By: Blonde Two

Midges in Scotland

Whilst on our recent road trip to Scotland, Mr B2 and I did a mixture of roadside and campsite camping. We awoke one morning in a tiny quarry by the side of Loch More feeling smug about our superior planning ability and the fact that we had been in the Highlands a week and not seen a single midge. We had arrived well prepared with not one but two bottles of Smidge and a backup tube of Jungle Formula (don’t get this one near your waterproofs) as well as an emergency midge hood in each front door pocket of the van. This particular morning, however, we were still at the smug stage and, when I insisted on throwing open the back door so that we could enjoy the morning cuckoo and inhale some soft Scottish air, we got more than we bargained for.

Midges and Carbon Dioxide

Midges are attracted to the carbon dioxide breathed out by their prey, and prey was exactly what we had become. Within five minutes of cuckoo listening, the little critters had found us and started what felt like a vanguard attack. We didn’t know when the backup troops were due to arrive but we’re quick to batten down the hatches and start squishing. Of course, all of this frenzied activity (us, not the midges, who seemed very relaxed), brought on the usual morning need and we had to take it in turns to make a swift mission outside.
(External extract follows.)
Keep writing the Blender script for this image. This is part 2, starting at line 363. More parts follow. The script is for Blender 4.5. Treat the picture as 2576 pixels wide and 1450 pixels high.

Trying not to breathe while squatting inelegantly behind a van is a new one on me… Needless to say, I wasn’t very successful and very soon ended up laughing.

Campervans in Scotland

This was one of many occasions during our trip when I appreciated the camping advantages of a campervan over a tent or even a 4×4 truck. Once we had dealt with our bladders and finished our midge squishing, we could pack up and enjoy our morning cuppa without having to go outside and face the hordes again. I will admit here and now to finding a few inelegantly placed bites the next day. Maybe it is time to try out that Shewee!